A university job such as mine provides a lot of time in comparison to other jobs. I get a three month-long summer break, and about 3 weeks during the winter. The breaks however are often spent in research and writing, and sometimes for preparations for teaching new courses in the future. Conferences are also often organized during the summers.
I live in Central California which is home to two very large national Parks (Yosemite, and Kings Canyon) and has great weather across the year (including a very hot summer that reminds me of Lucknow). All of these factors create a lot of opportunities for outdoor recreation.
Q. And how about weekends, hobbies, family and anything else you want to add?
A. This is the first year since I came to the US (2008) when I am finally practicing minimal work during weekends. It is, however, hard to tune out of research that I am voluntarily plugged into. I am trying to spend a lot more time with my spouse, and 9-year-old twins, and our two young cats. All of us are trying to bike more, walk and run more, and undertake fun home projects more often. We plan to replace the water-intensive grass in our front yard with xeriscaping, which is likely going to ruffle some feathers in my otherwise settler-colonial neighbourhood.
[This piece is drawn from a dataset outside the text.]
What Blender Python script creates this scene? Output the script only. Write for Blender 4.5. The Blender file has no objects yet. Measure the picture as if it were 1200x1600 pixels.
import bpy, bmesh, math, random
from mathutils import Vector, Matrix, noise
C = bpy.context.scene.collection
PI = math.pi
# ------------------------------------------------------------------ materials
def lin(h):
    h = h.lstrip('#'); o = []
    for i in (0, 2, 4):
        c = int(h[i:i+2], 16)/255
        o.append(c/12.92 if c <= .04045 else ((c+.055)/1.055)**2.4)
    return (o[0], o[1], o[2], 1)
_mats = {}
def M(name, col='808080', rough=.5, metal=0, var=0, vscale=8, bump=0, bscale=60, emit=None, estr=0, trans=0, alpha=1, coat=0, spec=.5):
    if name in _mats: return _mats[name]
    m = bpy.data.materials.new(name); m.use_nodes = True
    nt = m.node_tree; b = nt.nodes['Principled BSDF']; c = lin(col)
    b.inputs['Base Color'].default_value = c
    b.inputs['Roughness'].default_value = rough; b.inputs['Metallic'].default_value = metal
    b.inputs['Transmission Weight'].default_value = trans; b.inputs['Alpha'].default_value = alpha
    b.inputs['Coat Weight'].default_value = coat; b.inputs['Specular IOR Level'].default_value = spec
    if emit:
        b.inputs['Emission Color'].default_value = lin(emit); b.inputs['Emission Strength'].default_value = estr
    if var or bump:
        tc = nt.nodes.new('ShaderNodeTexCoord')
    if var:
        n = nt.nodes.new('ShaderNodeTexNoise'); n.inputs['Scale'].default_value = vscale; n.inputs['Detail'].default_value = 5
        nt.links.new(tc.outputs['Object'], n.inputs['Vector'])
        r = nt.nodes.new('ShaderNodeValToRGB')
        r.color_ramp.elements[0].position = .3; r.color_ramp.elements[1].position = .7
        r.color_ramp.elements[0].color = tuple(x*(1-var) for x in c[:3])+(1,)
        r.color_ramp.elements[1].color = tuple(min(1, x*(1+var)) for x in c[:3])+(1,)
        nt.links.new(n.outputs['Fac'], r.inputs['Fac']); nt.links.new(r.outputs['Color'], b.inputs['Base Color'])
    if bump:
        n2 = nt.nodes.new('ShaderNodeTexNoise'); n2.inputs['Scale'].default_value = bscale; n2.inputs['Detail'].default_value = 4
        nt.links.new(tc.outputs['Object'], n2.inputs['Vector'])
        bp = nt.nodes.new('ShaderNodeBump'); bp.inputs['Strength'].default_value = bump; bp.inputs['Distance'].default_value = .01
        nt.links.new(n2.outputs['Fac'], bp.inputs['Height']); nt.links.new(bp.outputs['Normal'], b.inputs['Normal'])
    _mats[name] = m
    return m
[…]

Q. Favorite Books, movies, authors?
A. I am addicted to cinema and TV, and read across the board with no permanent favorites. Some books that moved me and that I would recommend are: The Life and Times of Michael K; Aadmi Bail Aur Sapnay; Akkarmaashi, Nachyo Bahut Gopal; Chotti Munda aur Uska Teer; and Joothan.
Q. IIFM is driven by alumni’s passion and commitments towards its goal. How would you like to contribute to IIFM or IIFM alumni, students? Your engagement with IIFM Placement or OT/SI?
A. Having changed my career, I am pretty useless for helping with OTs(now called SI and Project Work) or placements, but I am happy to speak with people interested in graduate school and research in general. I am not sure how useful I will be as I am honestly not very enthusiastic about the way IIFM has been turning towards a very neoliberal direction monopolized by market imaginaries. I am, however, happy to share what I know about getting a PhD.
Q. Any suggestions on who you want to get profiled/interviewed here?
A. I would like to see some of my batchmates profiled here whom I haven’t been able to keep track of: Amitabh Dongre, Binu Koshy, Sugandh Jaiswal, and Maitreyi Mandal.